2009/5/24 Jorge Vargas <[email protected]>:
>
> Hello,
>
> I know this may be a little offtopic but I know a lot of people here,
> have experience in this sort of thing, which is why I'll like to ask.
> The very short summary of what I need for this project is.
>
> A "document" with a metadata object (Bunch) and a unique id (possible
> cross domain) per document.
>
> If you don't know what a Bunch object is. It's simply a dict with
> attribute access
>
> Then these documents could be interlinked in a tree-like data
> structure (think threaded comments in a blog post)
>
> Each one of these documents is some form of content that will
> eventually be html, so they can get big but not huge.
>
> Therefore the storage will grow in number of 'documents' rather than
> the size of each one.
>
> As for search I need only 2 forms search by metadata and full-text-search.
>
Why not use a full-text search engine. They have full-text search and
attributes (metadata).

You can use solr, whosh, xapian, ...

> From my research into this they are a ton of options.
>
I delete the options that I know nothing.

> couchdb,
I am porting a couchdb app to other storage. I am getting a lot of db
corruptions and I havn't tools to repair this. Couchdb is great for
read-only (or add-only) schema. Modifications and deletes are
painfull.


> tokyo tyrant / cabinet
>
If you want full text search you need also tokyo dystopia. There are a
lot of incomplete bindings for tokyo stuff. Most wrapers not implement
the transactions, many functions and not do a pythonic encapsulation.
I am working on this, but is my first wraper, it's more a toy than a
production project for now[1].
Tokyo cabinet TableDB performs better than Berkeley DB
joined/asociated tables, but performs worse that a pre-generated
b-tree of joined result (couch-db do this, but make a new index or
change it is very slow).

You can test also Durus[2]. Durus have a storage backend over
BerkeleyDB[3] (performed by the core bsddb maintainer). You can extend
it to provide replication, distributed transaction, ... and a lot of
stuff provided by berkeley db without change the durus frontend.

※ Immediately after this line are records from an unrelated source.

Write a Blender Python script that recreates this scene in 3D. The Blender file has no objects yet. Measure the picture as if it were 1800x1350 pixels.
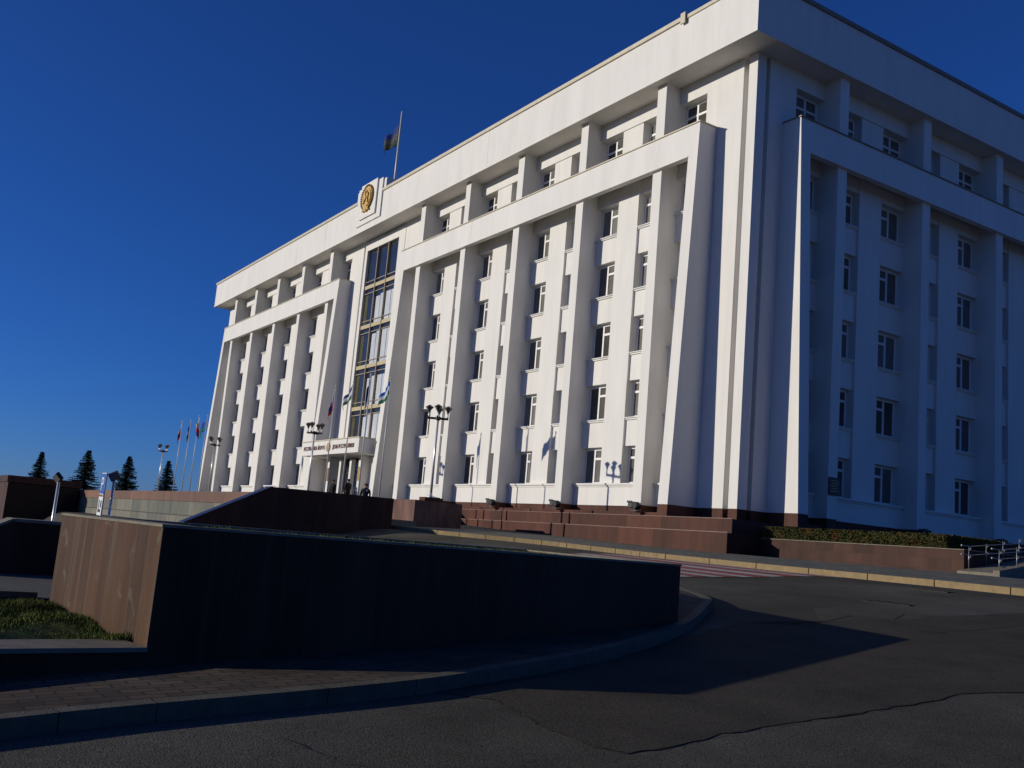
import bpy, bmesh, math, random
from mathutils import Vector, Matrix
random.seed(7)
R = math.radians
scene = bpy.context.scene
col = scene.collection

# ------------------------------------------------------------------ camera
# world axes: X along the sunlit front (to its right end), Y into the building, Z up, eye height = 0
CX, CY = 28.5155, -29.4585
def camera():
    yaw, pit, rol = -1.0013, 0.1594, -0.0851
    f = Vector((math.cos(pit)*math.sin(yaw), math.cos(pit)*math.cos(yaw), math.sin(pit)))
    r = Vector((math.cos(yaw), -math.sin(yaw), 0)); d = f.cross(r)
    r2 = math.cos(rol)*r + math.sin(rol)*d; d2 = -math.sin(rol)*r + math.cos(rol)*d
    cd = bpy.data.cameras.new('camera'); cam = bpy.data.objects.new('camera', cd); col.objects.link(cam)
    m = Matrix((r2, -d2, -f)).transposed().to_4x4(); m.translation = Vector((CX, CY, 0))
    cam.matrix_world = m
    cd.sensor_fit = 'HORIZONTAL'; cd.sensor_width = 36; cd.lens = 1737.0/1800*36
    cd.clip_start = .1; cd.clip_end = 8000
    scene.camera = cam
camera()

# ------------------------------------------------------------------ light
SUN = Vector((.56, 1.0, -.265)).normalized()          # the way sunlight travels
EL = math.asin(-SUN.z)
w = bpy.data.worlds.new('World'); scene.world = w; w.use_nodes = True
nt = w.node_tree; nt.nodes.clear()
sky = nt.nodes.new('ShaderNodeTexSky'); sky.sky_type = 'NISHITA'; sky.sun_disc = False
sky.sun_elevation = EL; sky.sun_rotation = math.atan2(-SUN.x, -SUN.y)
sky.altitude = 1500; sky.air_density = 1.0; sky.dust_density = .6; sky.ozone_density = 10
bg = nt.nodes.new('ShaderNodeBackground'); bg.inputs[1].default_value = .082
wo = nt.nodes.new('ShaderNodeOutputWorld')
tint = nt.nodes.new('ShaderNodeMix'); tint.data_type = 'RGBA'; tint.blend_type = 'MULTIPLY'; tint.inputs[0].default_value = 1
tint.inputs[7].default_value = (1.0, .92, 1.15, 1)             # white balance of the clear sky
nt.links.new(sky.outputs[0], tint.inputs[6]); nt.links.new(tint.outputs[2], bg.inputs[0]); nt.links.new(bg.outputs[0], wo.inputs[0])
sl = bpy.data.lights.new('sun', 'SUN'); sl.energy = 3.6; sl.angle = R(.53); sl.color = (1, .93, .79)
so = bpy.data.objects.new('sun', sl); col.objects.link(so)
so.rotation_euler = SUN.to_track_quat('-Z', 'Y').to_euler(); so.location = (-40, -80, 60)
scene.view_settings.view_transform = 'Standard'; scene.view_settings.look = 'None'
scene.view_settings.exposure = 0; scene.view_settings.gamma = 1
scene.cycles.max_bounces = 6

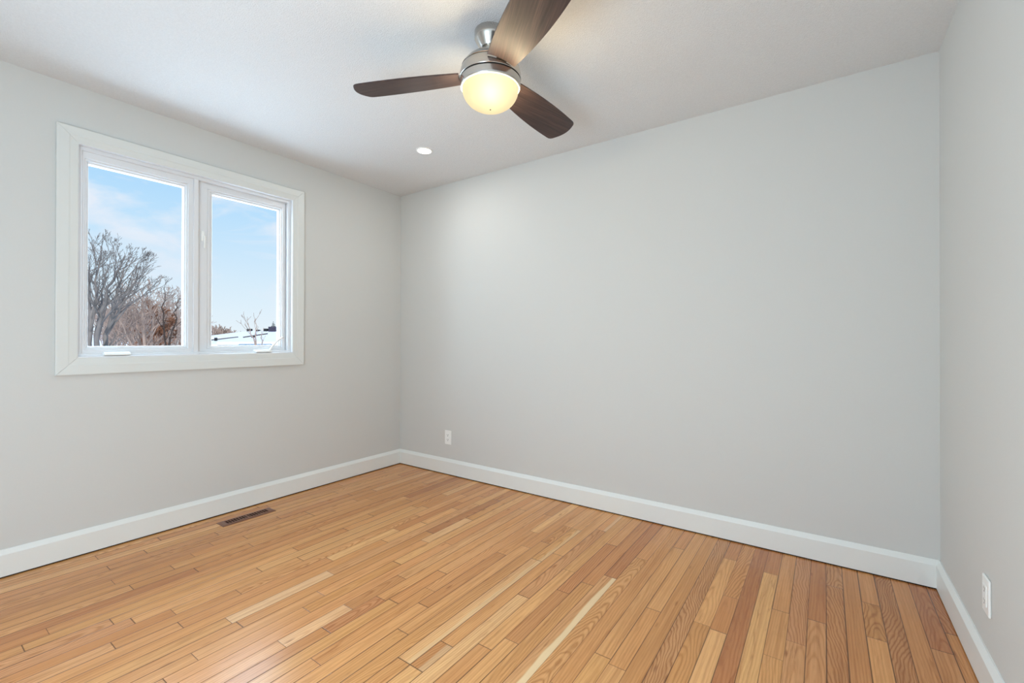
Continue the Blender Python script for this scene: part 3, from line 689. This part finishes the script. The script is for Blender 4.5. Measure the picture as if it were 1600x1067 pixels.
# ---- houses under snow
fh = Vector((fw.x, fw.y, 0)).normalized()
def house(label, px, dist, ridge_py, eave_py, w_l, w_r, run_l, run_r, depth, yaw=0.0):
    """hipped bungalow; the ridge starts at column px; w_* how far the ridge runs, run_* the hips"""
    c = far(px, dist, GZ); zr = far(px, dist, None, ridge_py).z - GZ; ze = far(px, dist-depth*0.5, None, eave_py).z - GZ
    t = thing('neighbour_house', label, 'house', c); t.rotation_euler = (0, 0, math.atan2(rt.y, rt.x)+yaw)
    x0, x1 = -w_l-run_l, w_r+run_r; hd = depth/2
    T = 0.22
    def hip(z0, zz1, g):
        m = MB(); a, b = x0-g, x1+g; d = hd+g
        v = [(a, -d, z0), (b, -d, z0), (b, d, z0), (a, d, z0), (a, -d, z0+T), (b, -d, z0+T), (b, d, z0+T), (a, d, z0+T), (-w_l, 0, zz1), (w_r, 0, zz1)]
        return m.add(v, [(3, 2, 1, 0), (0, 1, 5, 4), (1, 2, 6, 5), (2, 3, 7, 6), (3, 0, 4, 7), (4, 5, 9, 8), (6, 7, 8, 9), (5, 6, 9), (7, 4, 8)])
    MB().box(x0+0.4, x1-0.4, -hd+0.4, hd-0.4, 0.0, ze-0.15).obj('wall', M['siding'], t)
    MB().box(x0, x1, -hd, hd, ze-0.22, ze-0.01).obj('eaves', M['fascia'], t)
    hip(ze, zr, 0.02).obj('snowy_roof', M['snow'], t)
    return t, zr, ze, c
t, zr, ze, c = house('farthest snow covered hip roof with a dark chimney on its ridge', 386, 62.0, 517, 530.5, 0.0, 10.0, 3.3, 3.0, 8.0)
def on_roof(px, w, h, d, nm, mat, z, sink=0.2):
    x = (px-386)*62*0.865/FPX
    return MB().box(x-w/2, x+w/2, -d/2, d/2, z-sink, z+h).obj(nm, mat, t, bevel=0.03)
for px, w, h in ((390, 0.45, 0.26), (403.5, 0.24, 0.14), (416, 0.42, 0.28)): on_roof(px, w, h, 0.5, 'roof_vent', M['vent'], zr)
on_roof(427.5, 0.85, 0.5, 0.9, 'chimney', M['chimney'], zr, 0.5)
hb_, zr3, ze3, c3 = house('middle snow covered hip roof overlapping the left end of the chimney house', 372, 47.0, 527, 541, 0.0, 2.5, 2.2, 2.0, 7.0)
p0_ = Vector((-2.22, -3.52, ze3+0.24)); p1_ = Vector((0, 0, zr3+0.03)); MB().tube([p0_.lerp(p1_, 0.45), p1_], [0.075, 0.05], 6).obj('hip_shade_strip', M['fascia'], hb_)  # added dark strip on the hip, standing for the shaded eave behind
MB().box(-0.75, -0.55, -2.1, -1.95, ze3+0.2, ze3+0.72).obj('roof_vent', M['vent'], hb_, bevel=0.02)
hc, zr2, ze2, c2 = house('nearest snow covered hip roof with a dark line along its rising edge', 418, 36.0, 522, 539.0, 0.0, 4.0, 1.9, 2.0, 5.0)
hl = MB(); p0_ = Vector((-1.92, -2.52, ze2+0.24)); p1_ = Vector((0, 0, zr2+0.03)); hl.tube([p0_.lerp(p1_, 0.5), p1_], [0.05, 0.05], 6); hl.obj('hip_shade_strip', M['fascia'], hc)  # added dark strip along the hip in place of an eave shadow
MB().box(-0.42, -0.24, -1.25, -1.1, ze2, ze2+0.60).obj('roof_vent', M['vent'], hc, bevel=0.02)
house('low snowy roof behind the trunks of the tall grey tree', 150, 46.0, 522, 548, 2.5, 0.3, 1.8, 1.4, 6.0)
# rail
rl = MB(); a = far(374, 27, GZ); b2 = far(424, 27, GZ); d = b2-a; zt = far(400, 27, None, 538.0).z-GZ
rl.tube([Vector((0, 0, zt)), d+Vector((0, 0, zt))], [0.025, 0.025], 6)
for k in range(6): p = d*(k/5); rl.tube([p, p+Vector((0, 0, zt))], [0.04, 0.04], 6)
o = rl.obj('railing', M['bluefence']); o.location = a; o['label'] = 'thin blue grey railing low in front of the snowy roofs'; o['category'] = 'railing'
# dark spruce behind the chimney
sp = thing('spruce_tree', 'dark spruce tip showing behind the chimney', 'tree', far(427, 80, GZ))
hs = far(427, 80, None, 503).z-GZ
MB().tube([Vector((0, 0, 0)), Vector((0, 0, hs*0.97))], [0.16, 0.02], 8).obj('trunk', M['darkbark'], sp)
m = MB(); rd = random.Random(6); nl = 26
for i in range(nl):
    f = i/(nl-1); z = hs*(0.2+0.8*f); rr = (1-f)**0.8*1.5+0.06
    for k in range(11):
        a = 2*PI*k/11 + i*0.7 + rd.uniform(-.2, .2); L_ = rr*rd.uniform(0.75, 1.15)
        tip = Vector((math.cos(a)*L_, math.sin(a)*L_, z-0.18*L_)); mid = Vector((math.cos(a)*L_*0.5, math.sin(a)*L_*0.5, z+0.02))
        m.tube([Vector((0, 0, z)), mid, tip], [0.05, 0.11*(0.4+rr*0.5), 0.02], 5)
m.obj('foliage', M['needles'], sp)
# saplings in front of the roofs
limbed_tree('bare_sapling', 'slender bare sapling whose crown forks above the snowy roof', [([(400, 660), (399.5, 541), (400, 515), (400, 497)], 0.028, 0.2), ([(399.5, 541), (393, 522), (388, 510), (386, 498)], 0.022, 0.6)],
    16.0, 31, M['brownbark'], bias=(0, 0, 0.5), L=0.6, depth=2, kids=(4, 5), kids2=(1, 2), ang=0.45, rmin=0.006)
limbed_tree('bare_sapling', 'short bare sapling low in front of the nearest snowy roof', [([(409, 660), (409, 541), (409, 528), (412, 512)], 0.022, 0.2)],
    16.5, 32, M['brownbark'], bias=(0, 0, 0.5), L=0.4, depth=2, kids=(3, 4), kids2=(1, 2), ang=0.45, rmin=0.006)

Durus is very pythonic, is documented in pylons and you can prove
diferents backends easily because Durus is simple. You can write a
pythonic trie structure for fulltexsearch index and save it to durus
easily. Berkeley DB have a lot of tools to recover a database,
performs hot-backups, and a lot of stuff [4].

> And to be honest I'll prefer to spend more time on getting the UI part
> of this project than trying out all the storage options. For now I
> just need a solid prototype.
>

Right. If your lib is pythonic you only need write python. With many
storage libraries you'll do:

my_table = customInitFunction() #diferent implementations in diferent storages
....
my_table[uuid.uuid4().int] = my_dict #Save a dict into the storage
with a globaly unique index
...
my_table.commit() #Only in transactional environments. Preferibily in
a with block.

[1] http://bitbucket.org/lasizoillo/tokyocabinet/
[2] http://www.mems-exchange.org/software/durus/
[3] http://www.jcea.es/programacion/durus-berkeleydbstorage.htm
[4] 
http://www.oracle.com/technology/documentation/berkeley-db/db/utility/index.html


Excuse my poor english. I hope help to you.